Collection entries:
<<<<

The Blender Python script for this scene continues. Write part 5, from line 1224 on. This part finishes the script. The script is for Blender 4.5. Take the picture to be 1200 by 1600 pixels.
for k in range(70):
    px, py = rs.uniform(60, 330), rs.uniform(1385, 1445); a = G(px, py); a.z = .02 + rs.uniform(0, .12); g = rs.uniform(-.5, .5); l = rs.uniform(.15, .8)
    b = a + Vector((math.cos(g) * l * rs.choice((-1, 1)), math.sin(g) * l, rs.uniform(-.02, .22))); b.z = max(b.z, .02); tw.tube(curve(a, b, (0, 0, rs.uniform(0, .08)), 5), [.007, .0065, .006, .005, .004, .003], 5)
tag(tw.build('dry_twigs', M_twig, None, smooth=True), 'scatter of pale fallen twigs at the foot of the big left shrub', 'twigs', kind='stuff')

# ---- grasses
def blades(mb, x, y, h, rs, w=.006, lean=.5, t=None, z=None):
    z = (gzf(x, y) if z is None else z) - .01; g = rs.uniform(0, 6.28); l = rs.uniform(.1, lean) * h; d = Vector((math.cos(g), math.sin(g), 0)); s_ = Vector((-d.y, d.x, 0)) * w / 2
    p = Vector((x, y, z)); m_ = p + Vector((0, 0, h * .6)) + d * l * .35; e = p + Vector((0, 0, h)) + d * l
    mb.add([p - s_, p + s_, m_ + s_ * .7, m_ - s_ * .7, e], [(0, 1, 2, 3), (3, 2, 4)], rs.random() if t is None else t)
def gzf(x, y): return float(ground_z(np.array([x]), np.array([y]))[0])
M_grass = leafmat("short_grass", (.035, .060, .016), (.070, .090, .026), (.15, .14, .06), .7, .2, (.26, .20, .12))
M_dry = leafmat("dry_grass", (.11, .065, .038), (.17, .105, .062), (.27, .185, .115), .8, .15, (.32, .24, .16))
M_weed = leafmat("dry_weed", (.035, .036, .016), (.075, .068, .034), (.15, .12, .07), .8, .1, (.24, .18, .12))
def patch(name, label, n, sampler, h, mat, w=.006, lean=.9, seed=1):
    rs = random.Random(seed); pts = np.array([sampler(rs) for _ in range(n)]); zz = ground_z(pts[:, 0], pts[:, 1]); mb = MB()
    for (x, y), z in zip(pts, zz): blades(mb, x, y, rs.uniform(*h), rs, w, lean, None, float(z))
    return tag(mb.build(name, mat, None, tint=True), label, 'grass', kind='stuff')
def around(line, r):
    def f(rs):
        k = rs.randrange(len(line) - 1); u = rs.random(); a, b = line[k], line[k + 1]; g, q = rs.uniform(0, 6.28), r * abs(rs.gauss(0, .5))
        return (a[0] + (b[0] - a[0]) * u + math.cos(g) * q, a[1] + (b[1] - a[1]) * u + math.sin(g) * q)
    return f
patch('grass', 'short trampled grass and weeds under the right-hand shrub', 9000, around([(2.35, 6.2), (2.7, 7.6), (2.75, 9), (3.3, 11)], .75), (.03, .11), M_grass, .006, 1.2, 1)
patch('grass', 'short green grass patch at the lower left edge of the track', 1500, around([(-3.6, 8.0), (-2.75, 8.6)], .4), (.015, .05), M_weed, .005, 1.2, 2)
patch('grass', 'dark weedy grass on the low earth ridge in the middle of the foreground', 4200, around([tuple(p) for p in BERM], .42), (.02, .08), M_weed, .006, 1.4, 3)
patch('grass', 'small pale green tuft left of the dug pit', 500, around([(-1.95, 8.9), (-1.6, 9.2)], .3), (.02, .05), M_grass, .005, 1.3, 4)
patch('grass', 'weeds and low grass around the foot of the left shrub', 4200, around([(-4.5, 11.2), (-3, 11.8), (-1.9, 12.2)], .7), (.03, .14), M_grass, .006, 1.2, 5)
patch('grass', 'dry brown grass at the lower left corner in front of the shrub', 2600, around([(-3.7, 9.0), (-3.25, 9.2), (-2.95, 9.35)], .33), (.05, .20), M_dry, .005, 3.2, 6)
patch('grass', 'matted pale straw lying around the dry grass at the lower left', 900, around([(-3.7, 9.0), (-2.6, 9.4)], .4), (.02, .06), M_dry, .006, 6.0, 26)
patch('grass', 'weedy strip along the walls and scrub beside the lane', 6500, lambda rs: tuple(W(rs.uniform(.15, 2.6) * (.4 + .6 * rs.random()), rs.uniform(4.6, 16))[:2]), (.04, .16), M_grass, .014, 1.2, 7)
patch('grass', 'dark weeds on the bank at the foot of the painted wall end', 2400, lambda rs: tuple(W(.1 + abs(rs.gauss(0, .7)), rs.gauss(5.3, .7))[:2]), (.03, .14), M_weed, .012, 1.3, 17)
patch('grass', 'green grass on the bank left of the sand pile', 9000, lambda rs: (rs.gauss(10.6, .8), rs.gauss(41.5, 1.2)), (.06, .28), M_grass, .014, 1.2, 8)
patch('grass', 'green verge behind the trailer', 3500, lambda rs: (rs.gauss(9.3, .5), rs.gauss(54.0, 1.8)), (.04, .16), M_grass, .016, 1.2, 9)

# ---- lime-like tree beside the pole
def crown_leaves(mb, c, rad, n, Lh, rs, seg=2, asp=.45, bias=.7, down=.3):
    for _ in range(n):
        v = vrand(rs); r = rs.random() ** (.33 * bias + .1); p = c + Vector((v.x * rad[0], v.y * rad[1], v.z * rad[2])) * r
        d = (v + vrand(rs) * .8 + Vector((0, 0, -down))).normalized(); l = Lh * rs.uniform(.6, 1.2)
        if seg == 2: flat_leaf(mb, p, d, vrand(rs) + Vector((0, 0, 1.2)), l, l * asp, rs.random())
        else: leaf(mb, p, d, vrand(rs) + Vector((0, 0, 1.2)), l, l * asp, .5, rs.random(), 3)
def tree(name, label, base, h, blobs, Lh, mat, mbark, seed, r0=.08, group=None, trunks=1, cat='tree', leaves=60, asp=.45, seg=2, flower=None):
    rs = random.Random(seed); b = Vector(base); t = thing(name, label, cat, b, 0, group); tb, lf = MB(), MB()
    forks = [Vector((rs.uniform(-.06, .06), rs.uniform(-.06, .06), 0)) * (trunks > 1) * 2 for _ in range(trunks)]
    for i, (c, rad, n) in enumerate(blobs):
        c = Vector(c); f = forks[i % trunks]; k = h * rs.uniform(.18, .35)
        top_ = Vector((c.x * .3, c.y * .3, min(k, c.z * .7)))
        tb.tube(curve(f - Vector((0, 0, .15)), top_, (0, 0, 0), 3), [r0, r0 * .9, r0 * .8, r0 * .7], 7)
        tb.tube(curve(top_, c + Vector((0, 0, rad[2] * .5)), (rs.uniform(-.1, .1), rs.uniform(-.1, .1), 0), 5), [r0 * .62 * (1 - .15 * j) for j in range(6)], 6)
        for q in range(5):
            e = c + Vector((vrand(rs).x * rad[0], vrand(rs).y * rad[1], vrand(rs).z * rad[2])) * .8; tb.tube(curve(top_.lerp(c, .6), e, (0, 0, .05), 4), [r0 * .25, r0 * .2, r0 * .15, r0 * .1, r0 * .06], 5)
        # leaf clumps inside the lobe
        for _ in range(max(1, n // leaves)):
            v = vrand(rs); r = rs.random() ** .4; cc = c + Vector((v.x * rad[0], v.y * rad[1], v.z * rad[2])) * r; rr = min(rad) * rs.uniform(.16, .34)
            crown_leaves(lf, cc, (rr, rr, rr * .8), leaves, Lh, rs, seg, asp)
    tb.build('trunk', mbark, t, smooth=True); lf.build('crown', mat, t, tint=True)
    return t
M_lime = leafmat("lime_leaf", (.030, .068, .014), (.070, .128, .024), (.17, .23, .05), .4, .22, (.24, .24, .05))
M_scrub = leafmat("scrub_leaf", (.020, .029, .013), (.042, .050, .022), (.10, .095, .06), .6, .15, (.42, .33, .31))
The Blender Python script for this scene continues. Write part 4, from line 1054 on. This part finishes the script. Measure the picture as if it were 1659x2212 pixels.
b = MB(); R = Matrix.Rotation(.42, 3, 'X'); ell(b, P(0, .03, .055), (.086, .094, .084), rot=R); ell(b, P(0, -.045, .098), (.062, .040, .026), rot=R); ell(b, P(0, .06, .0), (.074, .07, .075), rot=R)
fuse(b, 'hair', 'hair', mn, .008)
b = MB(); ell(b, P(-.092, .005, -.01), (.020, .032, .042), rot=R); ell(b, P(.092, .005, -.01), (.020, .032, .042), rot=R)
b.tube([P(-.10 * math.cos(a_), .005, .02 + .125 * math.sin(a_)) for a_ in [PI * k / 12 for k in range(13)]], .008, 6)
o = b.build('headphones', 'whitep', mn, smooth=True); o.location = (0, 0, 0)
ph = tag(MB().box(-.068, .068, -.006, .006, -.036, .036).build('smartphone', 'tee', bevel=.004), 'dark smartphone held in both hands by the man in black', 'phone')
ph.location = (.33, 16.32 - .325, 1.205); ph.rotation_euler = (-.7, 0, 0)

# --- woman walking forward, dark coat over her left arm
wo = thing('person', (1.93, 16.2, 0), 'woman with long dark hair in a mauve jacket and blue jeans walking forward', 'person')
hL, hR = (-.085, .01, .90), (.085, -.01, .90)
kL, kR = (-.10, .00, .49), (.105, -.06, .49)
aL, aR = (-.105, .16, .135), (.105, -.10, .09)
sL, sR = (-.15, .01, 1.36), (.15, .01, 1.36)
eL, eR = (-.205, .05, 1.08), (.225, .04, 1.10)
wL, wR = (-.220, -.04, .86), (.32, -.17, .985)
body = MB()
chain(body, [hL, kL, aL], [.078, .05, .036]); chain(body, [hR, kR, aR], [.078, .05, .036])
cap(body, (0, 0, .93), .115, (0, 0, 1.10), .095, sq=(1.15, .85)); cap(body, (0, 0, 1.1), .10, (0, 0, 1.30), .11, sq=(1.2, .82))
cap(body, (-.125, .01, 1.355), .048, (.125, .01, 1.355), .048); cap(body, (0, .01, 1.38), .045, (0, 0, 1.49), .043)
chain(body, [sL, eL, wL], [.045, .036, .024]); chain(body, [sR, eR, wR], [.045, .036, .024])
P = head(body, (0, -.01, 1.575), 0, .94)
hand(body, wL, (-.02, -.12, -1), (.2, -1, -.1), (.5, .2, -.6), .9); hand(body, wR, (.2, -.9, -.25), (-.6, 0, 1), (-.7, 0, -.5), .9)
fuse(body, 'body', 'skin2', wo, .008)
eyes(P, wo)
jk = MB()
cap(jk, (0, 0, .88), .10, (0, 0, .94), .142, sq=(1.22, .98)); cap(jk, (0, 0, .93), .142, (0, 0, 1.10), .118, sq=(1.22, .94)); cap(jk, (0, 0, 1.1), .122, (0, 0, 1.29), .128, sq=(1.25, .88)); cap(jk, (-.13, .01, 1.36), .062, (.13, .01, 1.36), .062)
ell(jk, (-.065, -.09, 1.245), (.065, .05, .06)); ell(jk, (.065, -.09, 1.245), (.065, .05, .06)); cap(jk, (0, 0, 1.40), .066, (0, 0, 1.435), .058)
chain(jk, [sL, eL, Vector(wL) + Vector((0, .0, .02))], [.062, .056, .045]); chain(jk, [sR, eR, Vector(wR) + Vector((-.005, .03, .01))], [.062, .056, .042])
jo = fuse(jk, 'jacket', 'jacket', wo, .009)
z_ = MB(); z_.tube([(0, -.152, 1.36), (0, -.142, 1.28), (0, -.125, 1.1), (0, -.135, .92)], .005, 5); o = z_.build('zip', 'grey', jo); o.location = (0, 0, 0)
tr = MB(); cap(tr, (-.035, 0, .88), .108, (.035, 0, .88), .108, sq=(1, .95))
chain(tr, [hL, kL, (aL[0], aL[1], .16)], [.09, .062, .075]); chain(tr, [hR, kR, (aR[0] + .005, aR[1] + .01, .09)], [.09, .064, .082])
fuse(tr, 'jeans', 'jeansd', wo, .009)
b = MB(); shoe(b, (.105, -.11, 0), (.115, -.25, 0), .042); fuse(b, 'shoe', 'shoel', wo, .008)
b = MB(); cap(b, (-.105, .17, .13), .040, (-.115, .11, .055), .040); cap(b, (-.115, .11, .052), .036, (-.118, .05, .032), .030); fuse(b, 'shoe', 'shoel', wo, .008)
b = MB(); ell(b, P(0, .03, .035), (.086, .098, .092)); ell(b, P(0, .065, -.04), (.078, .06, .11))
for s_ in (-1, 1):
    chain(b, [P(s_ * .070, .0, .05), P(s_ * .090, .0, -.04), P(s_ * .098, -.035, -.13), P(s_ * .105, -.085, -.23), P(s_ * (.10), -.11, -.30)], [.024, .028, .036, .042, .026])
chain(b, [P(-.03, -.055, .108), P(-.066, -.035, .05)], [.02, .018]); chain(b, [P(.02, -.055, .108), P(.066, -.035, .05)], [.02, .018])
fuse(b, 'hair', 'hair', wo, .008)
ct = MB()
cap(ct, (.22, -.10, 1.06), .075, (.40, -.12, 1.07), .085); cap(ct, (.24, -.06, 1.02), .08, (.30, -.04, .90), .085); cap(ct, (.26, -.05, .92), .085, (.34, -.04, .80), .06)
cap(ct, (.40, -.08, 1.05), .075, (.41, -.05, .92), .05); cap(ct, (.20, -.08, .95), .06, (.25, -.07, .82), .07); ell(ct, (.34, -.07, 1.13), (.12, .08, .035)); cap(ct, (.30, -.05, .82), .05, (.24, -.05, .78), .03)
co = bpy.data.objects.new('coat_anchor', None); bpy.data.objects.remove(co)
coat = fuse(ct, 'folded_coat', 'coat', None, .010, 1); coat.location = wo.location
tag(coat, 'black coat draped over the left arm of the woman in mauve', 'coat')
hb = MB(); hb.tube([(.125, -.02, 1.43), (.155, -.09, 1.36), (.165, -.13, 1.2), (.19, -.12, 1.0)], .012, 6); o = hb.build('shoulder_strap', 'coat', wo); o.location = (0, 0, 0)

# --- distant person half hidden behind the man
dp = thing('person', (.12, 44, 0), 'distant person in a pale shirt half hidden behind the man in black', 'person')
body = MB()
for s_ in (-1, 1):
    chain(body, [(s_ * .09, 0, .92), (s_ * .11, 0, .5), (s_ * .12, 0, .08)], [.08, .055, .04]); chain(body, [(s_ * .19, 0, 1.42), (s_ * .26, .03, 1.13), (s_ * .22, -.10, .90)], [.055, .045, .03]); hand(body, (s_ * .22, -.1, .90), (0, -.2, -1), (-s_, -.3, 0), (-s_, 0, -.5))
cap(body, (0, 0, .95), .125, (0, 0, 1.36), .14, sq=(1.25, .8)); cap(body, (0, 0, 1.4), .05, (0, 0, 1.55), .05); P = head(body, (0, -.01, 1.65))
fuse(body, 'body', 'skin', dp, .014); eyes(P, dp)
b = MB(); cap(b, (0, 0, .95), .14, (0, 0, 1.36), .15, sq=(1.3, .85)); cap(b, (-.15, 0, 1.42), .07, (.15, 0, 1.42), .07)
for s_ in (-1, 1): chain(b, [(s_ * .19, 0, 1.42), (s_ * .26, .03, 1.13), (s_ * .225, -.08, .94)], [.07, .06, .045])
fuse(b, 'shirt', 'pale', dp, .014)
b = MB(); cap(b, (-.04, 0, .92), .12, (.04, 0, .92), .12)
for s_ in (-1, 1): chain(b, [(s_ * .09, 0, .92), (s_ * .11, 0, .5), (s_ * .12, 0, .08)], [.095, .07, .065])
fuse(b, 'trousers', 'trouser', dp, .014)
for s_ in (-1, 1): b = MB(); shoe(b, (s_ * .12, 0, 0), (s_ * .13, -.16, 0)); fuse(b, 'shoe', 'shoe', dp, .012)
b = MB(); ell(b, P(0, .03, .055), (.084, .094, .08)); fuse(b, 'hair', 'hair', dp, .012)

>>>>

## Your task
Return the lines above precisely as they appear, beginning at the first line and ending at the line with "tag(tw.build('dry_twigs', M_twig, None, smooth=True), 'scatter", and nothing after it.

## Written response
The Blender Python script for this scene continues. Write part 5, from line 1224 on. This part finishes the script. The script is for Blender 4.5. Take the picture to be 1200 by 1600 pixels.
for k in range(70):
    px, py = rs.uniform(60, 330), rs.uniform(1385, 1445); a = G(px, py); a.z = .02 + rs.uniform(0, .12); g = rs.uniform(-.5, .5); l = rs.uniform(.15, .8)
    b = a + Vector((math.cos(g) * l * rs.choice((-1, 1)), math.sin(g) * l, rs.uniform(-.02, .22))); b.z = max(b.z, .02); tw.tube(curve(a, b, (0, 0, rs.uniform(0, .08)), 5), [.007, .0065, .006, .005, .004, .003], 5)
tag(tw.build('dry_twigs', M_twig, None, smooth=True), 'scatter of pale fallen twigs at the foot of the big left shrub', 'twigs', kind='stuff')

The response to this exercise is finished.